Chemiresistive Gas Sensing by Few-Layered Graphene

A chemiresistive gas sensor based on few-layered graphene (FLG) has been fabricated and evaluated for carbon dioxide (CO2) and liquid petroleum gas (LPG) sensing. The electrochemical exfoliation method was used to synthesize FLG. The resulting sample of FLG was characterized by x-ray diffraction, Raman spectroscopy, atomic force microscopy, and transmission electron microscopy with selected-area diffraction. Ultraviolet-visible and fluorescence spectroscopy were employed to study the optical properties. Thermal behavior was analyzed through thermogravimetric-differential thermal analysis. The sensing response of the chemiresistor is defined as the ratio of resistance in gas to air at the stabilized resistance in air.
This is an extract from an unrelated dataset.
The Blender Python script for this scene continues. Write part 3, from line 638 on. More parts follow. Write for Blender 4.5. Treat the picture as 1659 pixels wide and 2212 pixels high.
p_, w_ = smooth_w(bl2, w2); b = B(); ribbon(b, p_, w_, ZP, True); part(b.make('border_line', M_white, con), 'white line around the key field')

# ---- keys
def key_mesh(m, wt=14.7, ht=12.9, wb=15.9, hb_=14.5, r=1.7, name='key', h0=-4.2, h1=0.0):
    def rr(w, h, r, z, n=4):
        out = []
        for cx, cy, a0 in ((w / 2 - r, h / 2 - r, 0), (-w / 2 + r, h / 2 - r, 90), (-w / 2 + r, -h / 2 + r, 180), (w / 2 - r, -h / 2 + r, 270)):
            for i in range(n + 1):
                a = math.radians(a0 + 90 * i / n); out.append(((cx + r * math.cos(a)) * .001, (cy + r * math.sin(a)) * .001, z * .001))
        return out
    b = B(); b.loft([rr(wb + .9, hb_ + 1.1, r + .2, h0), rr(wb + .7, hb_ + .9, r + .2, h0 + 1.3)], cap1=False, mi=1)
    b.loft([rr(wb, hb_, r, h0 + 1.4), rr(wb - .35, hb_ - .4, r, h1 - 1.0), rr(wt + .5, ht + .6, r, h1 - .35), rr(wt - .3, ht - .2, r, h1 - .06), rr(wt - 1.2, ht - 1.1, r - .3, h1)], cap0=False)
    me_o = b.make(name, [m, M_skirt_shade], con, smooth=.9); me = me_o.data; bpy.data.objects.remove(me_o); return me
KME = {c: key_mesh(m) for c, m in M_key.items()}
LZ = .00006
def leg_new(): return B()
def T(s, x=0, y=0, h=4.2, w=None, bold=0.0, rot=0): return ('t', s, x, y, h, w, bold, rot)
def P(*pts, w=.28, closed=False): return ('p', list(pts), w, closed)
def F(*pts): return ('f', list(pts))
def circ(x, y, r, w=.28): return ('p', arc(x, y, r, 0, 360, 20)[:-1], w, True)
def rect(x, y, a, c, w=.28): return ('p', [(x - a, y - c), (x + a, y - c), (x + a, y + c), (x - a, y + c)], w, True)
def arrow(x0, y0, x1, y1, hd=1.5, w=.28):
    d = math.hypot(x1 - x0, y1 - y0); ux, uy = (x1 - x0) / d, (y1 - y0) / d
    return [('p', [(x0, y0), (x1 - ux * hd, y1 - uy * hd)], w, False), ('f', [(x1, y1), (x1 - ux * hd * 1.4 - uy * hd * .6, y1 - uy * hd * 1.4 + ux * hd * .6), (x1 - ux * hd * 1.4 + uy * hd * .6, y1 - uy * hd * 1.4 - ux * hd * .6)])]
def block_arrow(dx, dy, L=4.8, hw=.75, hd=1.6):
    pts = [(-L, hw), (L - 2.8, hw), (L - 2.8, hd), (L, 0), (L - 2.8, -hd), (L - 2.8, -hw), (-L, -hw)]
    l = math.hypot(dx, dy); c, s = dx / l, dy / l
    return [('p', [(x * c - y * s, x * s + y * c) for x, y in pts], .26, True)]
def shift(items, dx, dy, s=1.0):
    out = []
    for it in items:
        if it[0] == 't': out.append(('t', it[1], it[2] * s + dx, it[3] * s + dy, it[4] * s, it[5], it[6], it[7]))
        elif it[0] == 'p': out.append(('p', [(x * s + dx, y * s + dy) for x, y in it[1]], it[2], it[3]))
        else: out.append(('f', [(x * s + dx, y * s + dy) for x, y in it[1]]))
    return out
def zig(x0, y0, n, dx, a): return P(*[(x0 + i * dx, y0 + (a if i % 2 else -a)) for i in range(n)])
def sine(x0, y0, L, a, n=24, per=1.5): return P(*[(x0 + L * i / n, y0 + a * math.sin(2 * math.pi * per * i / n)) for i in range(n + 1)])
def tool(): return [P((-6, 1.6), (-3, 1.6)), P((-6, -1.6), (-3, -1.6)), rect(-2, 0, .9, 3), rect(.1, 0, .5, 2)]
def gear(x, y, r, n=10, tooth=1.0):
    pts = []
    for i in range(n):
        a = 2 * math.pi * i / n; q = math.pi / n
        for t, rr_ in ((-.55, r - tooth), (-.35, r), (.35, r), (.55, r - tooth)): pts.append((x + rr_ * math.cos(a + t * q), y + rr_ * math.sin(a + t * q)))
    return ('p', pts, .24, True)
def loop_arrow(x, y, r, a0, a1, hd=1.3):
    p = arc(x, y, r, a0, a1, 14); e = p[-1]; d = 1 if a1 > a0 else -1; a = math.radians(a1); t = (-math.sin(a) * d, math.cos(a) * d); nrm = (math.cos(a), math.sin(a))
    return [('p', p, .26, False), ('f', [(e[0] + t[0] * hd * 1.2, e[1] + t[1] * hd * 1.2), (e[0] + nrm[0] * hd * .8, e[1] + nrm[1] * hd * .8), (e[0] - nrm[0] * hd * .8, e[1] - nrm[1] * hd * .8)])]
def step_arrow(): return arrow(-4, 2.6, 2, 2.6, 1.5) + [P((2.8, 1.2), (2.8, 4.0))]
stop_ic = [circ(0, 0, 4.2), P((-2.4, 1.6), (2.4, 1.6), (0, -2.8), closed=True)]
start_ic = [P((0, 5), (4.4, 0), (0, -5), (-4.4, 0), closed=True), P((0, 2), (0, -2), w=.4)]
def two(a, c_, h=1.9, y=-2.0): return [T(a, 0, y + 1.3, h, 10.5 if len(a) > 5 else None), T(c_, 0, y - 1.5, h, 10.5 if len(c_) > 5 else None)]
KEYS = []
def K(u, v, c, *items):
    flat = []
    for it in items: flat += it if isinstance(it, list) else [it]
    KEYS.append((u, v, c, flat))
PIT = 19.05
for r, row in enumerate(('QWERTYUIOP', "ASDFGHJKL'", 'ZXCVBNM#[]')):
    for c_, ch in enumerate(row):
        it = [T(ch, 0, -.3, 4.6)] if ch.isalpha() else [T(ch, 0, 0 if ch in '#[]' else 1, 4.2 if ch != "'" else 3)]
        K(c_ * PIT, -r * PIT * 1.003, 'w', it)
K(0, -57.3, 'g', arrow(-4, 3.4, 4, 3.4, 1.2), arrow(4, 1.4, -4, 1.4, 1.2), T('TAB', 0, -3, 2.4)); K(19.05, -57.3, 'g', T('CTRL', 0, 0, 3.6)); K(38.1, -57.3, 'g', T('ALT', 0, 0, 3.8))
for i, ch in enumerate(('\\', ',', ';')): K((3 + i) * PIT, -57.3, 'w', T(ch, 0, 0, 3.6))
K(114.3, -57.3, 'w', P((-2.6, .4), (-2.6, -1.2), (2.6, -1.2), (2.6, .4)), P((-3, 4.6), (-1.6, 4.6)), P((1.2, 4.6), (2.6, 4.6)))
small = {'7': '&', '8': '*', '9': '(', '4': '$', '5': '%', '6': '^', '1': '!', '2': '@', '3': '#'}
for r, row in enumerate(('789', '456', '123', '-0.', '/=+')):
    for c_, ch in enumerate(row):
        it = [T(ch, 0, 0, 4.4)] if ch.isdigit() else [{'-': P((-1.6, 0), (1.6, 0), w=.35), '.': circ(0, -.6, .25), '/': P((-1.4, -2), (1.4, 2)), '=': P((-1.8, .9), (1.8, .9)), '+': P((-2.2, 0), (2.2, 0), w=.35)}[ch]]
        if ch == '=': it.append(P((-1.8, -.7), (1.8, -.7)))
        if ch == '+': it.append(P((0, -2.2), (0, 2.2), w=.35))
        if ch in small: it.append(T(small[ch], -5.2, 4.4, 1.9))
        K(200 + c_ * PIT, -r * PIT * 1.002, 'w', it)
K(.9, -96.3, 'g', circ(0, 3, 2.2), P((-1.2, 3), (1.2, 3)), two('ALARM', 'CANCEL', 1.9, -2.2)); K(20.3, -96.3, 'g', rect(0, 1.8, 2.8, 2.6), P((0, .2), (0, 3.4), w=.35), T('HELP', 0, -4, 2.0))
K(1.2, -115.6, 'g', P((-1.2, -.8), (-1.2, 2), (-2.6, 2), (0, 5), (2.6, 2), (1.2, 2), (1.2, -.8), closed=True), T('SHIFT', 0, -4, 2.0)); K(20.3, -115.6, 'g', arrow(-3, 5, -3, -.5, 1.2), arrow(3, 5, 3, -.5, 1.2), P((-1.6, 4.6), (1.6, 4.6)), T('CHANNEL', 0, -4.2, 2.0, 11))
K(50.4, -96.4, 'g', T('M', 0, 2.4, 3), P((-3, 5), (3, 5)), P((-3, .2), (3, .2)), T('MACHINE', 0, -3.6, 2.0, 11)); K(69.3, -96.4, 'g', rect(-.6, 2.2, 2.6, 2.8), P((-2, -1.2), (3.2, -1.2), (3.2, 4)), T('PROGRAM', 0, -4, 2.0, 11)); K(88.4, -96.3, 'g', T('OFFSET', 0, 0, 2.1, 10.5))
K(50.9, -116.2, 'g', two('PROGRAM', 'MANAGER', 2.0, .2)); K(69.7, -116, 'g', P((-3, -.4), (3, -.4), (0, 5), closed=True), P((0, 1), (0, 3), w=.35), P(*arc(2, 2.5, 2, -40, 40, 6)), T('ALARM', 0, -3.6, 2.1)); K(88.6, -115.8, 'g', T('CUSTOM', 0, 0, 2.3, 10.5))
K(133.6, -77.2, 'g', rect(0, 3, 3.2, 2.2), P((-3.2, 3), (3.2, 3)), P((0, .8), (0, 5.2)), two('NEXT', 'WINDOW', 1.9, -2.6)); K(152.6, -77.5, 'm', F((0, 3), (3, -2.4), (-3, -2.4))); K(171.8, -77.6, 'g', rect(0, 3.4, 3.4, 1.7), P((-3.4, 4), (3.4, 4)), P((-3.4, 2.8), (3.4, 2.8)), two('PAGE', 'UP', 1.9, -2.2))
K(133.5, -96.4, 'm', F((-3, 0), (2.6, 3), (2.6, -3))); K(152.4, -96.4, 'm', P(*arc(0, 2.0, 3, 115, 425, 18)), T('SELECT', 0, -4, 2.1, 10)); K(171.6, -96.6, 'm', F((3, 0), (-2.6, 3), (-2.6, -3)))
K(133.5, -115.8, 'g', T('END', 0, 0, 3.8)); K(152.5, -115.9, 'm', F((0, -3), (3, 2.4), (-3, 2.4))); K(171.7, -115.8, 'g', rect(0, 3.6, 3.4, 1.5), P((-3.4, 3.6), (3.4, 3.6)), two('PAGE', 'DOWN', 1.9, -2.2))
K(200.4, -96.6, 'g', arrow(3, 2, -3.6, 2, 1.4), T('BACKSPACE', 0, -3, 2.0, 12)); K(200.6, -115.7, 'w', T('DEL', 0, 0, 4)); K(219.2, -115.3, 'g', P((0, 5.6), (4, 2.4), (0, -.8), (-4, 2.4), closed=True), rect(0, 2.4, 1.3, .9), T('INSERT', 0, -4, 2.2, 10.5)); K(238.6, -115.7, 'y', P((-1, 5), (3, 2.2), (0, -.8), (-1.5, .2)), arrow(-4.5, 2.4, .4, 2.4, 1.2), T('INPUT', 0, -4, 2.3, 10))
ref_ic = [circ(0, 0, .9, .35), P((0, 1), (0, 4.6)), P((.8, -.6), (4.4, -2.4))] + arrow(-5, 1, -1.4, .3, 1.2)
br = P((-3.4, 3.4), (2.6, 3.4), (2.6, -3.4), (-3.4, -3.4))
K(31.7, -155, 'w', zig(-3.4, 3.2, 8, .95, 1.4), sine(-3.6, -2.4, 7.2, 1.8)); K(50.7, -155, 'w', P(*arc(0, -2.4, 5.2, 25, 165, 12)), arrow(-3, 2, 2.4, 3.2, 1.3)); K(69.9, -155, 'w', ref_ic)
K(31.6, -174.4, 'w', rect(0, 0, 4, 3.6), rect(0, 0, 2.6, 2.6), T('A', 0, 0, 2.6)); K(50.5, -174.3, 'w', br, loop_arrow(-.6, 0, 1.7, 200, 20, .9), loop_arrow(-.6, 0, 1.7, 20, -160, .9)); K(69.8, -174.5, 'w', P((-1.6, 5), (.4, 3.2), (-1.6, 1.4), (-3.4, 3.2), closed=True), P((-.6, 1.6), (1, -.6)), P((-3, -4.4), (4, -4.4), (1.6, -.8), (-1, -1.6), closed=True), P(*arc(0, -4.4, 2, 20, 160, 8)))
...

The FLG chemiresistor exhibited good sensing response (3.83 for CO2, 0.92 for LPG), response time (11 s for CO2, 5 s for LPG), recovery time (14 s for CO2, 18 s for LPG), and resolution limit (3 ppm for CO2, 4 ppm for LPG), and excellent stability at room temperature. The gas sensing mechanism is discussed on the basis of marginal difference in Raman intensity and also by using defect chemistry through fluorescence measurements.